== Required work ==
Note how many lines hold "from" and report that number by itself.

== Data to process ==
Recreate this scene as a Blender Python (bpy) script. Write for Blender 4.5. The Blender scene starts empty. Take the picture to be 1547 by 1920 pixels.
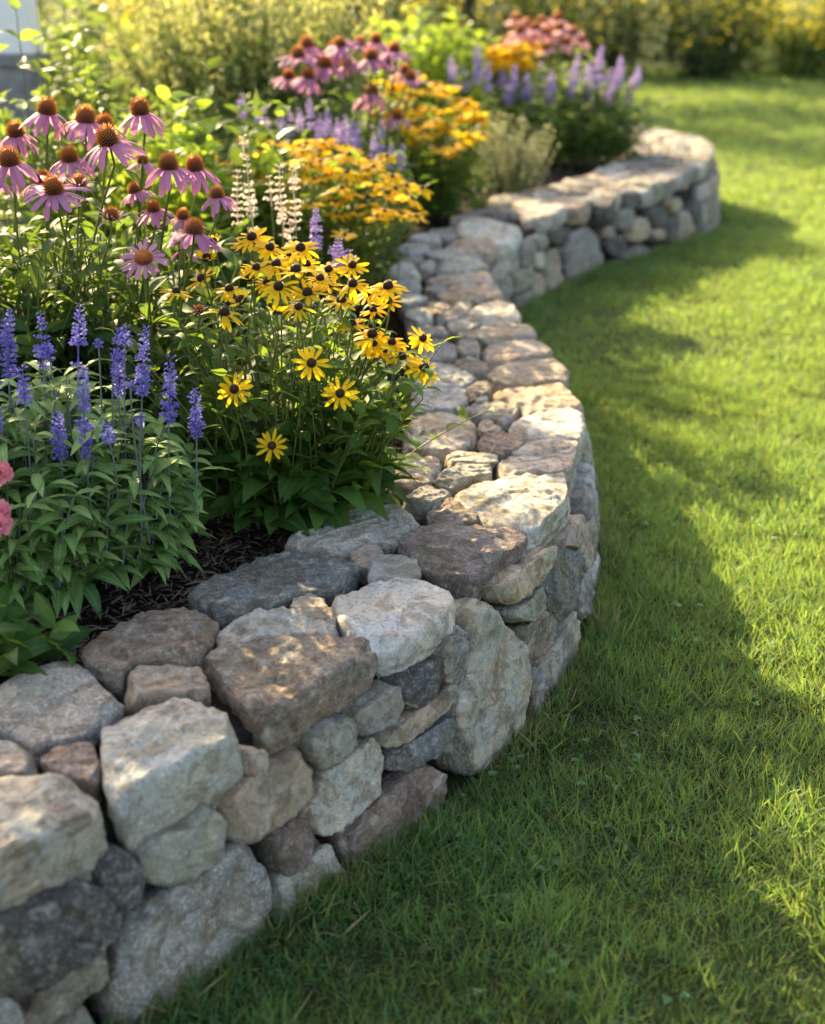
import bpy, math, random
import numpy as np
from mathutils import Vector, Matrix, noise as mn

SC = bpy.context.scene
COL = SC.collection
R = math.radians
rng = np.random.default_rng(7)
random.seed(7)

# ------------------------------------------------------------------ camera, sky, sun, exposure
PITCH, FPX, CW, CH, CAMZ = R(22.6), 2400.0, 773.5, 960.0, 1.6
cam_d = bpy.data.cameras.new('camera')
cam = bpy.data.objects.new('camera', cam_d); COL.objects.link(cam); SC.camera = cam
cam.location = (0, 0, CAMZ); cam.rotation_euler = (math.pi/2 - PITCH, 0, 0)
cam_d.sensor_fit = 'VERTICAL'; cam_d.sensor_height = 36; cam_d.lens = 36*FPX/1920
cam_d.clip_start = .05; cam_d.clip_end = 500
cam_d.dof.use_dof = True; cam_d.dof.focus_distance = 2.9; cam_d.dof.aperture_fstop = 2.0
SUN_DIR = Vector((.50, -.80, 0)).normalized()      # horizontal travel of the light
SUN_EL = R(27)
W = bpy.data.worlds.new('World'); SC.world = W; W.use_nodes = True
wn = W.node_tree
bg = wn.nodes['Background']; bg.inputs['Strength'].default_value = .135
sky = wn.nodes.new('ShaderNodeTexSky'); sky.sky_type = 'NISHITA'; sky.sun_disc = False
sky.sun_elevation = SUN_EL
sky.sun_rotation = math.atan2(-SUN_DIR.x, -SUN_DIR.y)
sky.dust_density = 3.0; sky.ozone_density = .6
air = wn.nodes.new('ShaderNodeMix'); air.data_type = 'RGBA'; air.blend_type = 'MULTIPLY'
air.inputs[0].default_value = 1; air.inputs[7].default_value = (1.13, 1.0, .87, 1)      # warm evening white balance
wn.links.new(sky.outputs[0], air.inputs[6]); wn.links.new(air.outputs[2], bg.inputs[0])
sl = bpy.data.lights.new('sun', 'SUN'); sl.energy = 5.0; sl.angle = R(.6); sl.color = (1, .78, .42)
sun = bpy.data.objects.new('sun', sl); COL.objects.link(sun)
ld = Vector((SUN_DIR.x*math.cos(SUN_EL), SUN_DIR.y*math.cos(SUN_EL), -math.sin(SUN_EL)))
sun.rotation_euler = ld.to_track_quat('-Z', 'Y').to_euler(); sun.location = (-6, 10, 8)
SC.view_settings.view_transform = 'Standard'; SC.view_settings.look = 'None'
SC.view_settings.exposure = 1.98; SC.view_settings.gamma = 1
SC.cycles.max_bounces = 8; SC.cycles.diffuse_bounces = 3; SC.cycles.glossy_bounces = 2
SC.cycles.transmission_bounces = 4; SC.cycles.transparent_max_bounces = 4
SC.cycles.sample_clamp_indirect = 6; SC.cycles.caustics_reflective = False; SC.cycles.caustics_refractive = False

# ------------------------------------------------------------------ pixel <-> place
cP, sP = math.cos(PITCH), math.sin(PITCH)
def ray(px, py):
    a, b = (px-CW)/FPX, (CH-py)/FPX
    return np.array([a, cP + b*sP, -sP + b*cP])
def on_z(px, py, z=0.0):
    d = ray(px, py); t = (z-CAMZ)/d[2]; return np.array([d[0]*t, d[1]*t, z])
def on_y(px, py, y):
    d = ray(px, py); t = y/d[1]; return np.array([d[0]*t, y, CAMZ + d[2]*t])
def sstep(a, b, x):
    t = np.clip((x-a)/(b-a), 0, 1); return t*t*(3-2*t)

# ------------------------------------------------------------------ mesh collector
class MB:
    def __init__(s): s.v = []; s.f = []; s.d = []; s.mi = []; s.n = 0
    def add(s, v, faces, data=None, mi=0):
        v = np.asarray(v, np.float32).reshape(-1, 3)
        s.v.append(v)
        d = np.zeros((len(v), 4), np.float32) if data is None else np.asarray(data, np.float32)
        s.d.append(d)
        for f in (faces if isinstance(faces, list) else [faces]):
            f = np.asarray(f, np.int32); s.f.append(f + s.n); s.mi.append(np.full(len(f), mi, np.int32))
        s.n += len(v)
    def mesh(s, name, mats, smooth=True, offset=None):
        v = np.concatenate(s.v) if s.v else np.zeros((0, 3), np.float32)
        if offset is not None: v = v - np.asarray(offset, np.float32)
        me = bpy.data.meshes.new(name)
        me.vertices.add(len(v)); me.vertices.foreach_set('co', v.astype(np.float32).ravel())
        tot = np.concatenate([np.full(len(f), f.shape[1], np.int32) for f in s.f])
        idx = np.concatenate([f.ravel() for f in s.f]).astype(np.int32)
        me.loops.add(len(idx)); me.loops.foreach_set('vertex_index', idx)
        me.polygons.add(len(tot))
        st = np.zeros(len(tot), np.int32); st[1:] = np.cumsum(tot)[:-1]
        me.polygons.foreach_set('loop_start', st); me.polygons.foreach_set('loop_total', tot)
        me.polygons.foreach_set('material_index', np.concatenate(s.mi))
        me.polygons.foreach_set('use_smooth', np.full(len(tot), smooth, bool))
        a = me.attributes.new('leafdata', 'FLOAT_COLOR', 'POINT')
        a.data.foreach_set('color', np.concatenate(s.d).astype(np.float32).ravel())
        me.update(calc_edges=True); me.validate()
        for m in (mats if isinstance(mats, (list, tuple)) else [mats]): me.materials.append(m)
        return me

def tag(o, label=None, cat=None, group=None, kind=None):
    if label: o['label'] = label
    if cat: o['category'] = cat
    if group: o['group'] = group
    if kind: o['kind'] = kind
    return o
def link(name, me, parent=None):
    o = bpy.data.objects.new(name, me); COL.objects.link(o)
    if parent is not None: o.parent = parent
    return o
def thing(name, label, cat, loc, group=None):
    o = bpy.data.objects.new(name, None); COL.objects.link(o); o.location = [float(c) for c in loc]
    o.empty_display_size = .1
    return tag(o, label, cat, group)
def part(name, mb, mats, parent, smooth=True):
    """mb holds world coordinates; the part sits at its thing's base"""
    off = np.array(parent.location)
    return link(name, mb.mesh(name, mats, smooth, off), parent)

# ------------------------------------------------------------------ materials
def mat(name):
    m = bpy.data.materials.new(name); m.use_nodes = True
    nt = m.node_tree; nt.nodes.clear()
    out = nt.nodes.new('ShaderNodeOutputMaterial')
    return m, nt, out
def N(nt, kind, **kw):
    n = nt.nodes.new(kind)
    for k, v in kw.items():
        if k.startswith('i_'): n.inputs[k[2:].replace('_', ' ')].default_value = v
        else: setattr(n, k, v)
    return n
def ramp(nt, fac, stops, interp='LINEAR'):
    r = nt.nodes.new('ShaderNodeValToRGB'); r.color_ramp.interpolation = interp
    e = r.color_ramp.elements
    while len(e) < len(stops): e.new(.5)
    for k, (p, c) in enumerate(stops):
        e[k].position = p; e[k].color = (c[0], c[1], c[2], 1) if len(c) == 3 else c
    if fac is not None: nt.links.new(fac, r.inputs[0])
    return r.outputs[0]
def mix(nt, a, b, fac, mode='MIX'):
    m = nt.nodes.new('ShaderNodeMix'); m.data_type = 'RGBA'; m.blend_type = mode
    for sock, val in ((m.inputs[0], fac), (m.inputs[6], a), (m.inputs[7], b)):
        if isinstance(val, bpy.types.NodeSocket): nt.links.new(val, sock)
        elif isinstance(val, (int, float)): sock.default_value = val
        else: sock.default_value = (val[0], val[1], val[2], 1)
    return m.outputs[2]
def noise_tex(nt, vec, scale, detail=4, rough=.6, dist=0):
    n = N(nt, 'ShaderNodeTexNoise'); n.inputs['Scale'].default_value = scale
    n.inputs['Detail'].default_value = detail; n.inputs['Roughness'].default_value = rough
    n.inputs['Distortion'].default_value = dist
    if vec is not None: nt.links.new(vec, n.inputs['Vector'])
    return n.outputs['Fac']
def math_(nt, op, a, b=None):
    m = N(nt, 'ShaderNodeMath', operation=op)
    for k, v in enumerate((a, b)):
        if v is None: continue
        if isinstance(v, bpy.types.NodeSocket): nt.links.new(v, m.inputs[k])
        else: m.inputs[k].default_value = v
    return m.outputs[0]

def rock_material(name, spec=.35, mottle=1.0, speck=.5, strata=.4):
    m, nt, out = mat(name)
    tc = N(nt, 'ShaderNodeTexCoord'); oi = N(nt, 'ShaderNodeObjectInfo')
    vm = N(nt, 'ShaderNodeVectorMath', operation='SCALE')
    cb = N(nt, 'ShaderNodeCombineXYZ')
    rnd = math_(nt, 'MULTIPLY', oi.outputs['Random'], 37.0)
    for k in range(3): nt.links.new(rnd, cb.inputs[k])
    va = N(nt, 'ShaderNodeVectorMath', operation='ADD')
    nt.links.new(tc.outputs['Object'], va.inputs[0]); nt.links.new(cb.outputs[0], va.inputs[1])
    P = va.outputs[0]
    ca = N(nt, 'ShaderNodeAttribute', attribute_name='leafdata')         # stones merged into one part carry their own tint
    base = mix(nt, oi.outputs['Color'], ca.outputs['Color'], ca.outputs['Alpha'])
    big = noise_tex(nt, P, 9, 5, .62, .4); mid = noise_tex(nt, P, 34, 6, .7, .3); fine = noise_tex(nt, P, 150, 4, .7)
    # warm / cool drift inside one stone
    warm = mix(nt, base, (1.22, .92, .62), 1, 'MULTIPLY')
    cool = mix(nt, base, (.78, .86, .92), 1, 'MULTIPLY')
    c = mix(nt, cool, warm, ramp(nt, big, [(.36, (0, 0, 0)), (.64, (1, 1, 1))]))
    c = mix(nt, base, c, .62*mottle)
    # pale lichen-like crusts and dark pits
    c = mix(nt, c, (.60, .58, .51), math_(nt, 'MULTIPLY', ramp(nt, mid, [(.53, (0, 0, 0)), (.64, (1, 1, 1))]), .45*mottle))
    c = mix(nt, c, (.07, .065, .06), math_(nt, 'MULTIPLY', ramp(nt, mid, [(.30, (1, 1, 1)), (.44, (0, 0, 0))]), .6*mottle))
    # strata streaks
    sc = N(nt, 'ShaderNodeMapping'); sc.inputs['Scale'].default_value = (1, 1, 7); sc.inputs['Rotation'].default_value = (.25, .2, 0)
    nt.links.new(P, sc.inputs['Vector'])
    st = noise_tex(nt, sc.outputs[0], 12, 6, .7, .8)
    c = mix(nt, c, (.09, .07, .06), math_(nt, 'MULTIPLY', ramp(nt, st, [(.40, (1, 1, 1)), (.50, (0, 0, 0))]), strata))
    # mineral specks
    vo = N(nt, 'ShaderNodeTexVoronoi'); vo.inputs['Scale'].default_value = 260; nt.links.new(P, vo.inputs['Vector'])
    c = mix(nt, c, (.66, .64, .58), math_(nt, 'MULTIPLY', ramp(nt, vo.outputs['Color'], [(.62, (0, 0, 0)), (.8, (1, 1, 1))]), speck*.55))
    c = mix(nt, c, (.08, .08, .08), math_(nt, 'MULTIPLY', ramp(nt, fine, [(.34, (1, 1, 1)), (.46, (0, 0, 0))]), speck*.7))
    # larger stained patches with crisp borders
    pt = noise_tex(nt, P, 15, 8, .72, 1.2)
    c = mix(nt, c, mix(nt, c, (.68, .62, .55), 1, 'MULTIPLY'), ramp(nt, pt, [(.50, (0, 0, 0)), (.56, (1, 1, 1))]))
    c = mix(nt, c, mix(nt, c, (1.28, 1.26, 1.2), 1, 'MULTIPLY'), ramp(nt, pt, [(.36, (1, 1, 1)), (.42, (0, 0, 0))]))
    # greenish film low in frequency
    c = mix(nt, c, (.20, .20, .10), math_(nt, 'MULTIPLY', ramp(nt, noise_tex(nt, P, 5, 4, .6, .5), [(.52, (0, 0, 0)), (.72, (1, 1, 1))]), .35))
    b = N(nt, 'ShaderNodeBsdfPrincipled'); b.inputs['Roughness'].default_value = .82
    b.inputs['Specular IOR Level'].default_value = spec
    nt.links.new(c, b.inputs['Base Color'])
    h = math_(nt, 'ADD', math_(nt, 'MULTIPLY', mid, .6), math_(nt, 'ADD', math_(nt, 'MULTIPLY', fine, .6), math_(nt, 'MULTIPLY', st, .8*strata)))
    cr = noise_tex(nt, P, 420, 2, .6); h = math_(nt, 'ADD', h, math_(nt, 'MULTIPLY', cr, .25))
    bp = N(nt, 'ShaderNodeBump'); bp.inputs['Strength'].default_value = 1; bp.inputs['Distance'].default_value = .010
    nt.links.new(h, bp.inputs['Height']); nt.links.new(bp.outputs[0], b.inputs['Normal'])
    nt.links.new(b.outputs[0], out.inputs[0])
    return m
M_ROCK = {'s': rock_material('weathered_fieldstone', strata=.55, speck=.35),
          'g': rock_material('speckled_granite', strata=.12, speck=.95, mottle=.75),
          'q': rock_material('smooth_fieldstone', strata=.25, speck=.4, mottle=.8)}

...

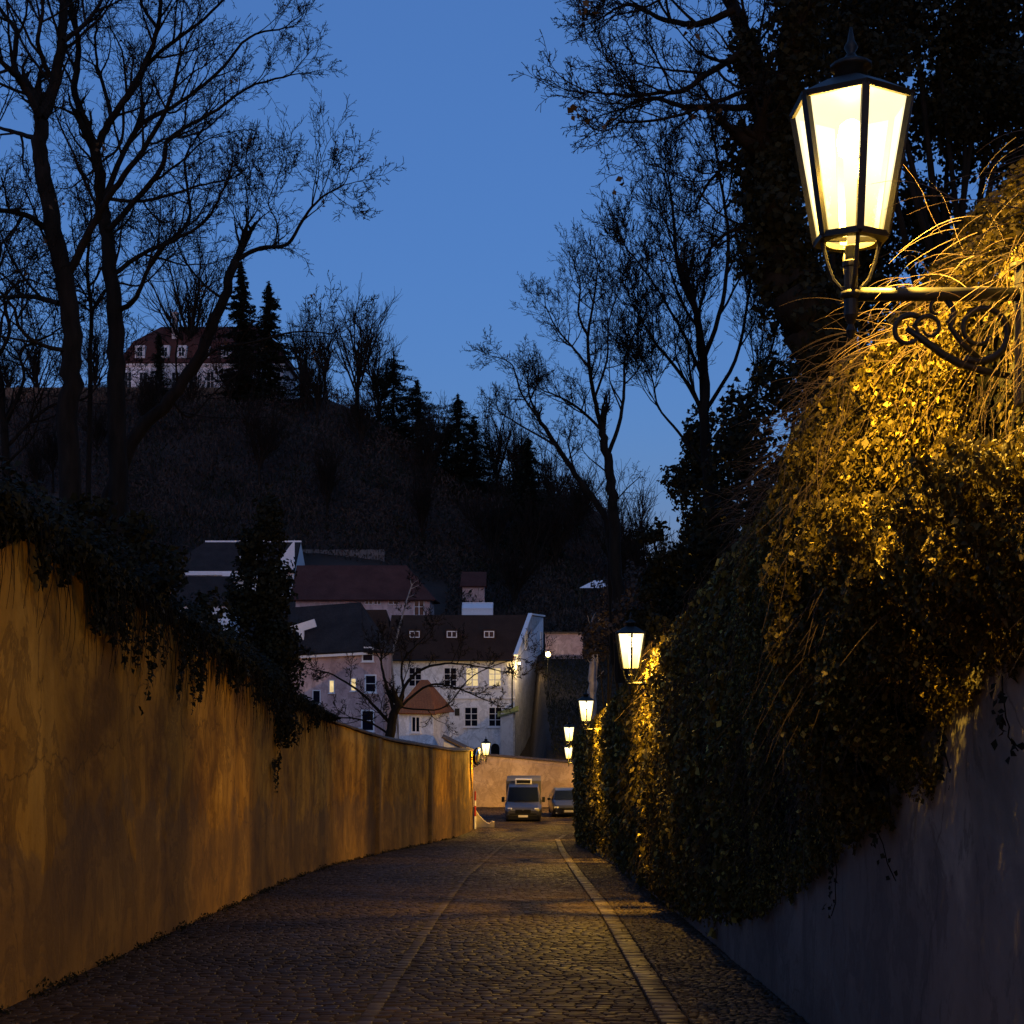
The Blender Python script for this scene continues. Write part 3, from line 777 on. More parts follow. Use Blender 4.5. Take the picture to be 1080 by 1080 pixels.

== Solved exercise ==
2